Coyle is a former director of operational testing for the U.S. Department of Defense and a steady critic of GMD. He noted that the system’s performance rate had actually gotten worse over time since it was first tested in 1999. But he also acknowledged the overwhelming challenge of the mission itself. “Missile defense is the most difficult technical problem the Pentagon has ever faced,” he said. The Department of Defense has been trying to develop missile defenses ever since WWII when Nazi Germany launched missiles at London and Belgium. We’ve been trying to solve this problem for roughly 70 years.”
Coyle nevertheless questioned the wisdom of throwing more time, effort, and taxpayer money at the problem, especially if the U.S. continues to put missile defense before diplomacy. “In response, America’s adversaries are likely to build more and more long-range missiles so as to overwhelm U.S. strategic defenses,” he said. “Exactly the opposite of what we would want.” Given the low reliability of our fleet, U.S. generals have articulated a “shot doctrine” of four interceptors for every one incoming warhead.

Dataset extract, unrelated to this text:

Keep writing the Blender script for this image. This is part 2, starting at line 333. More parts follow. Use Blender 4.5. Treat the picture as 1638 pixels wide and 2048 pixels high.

In a telephone press conference hosted last week by the Center for Arms Control and Non-Proliferation, John Tierney, former chair of the House subcommittee overseeing the missile defense program, said he expected the Pentagon to claim this Tuesday’s test a success, regardless of the actual outcome. During previous GMD hearings on Capitol Hill, he said, he witnessed “a lot of obfuscation, understatement, and overstatement” by military brass on the subject.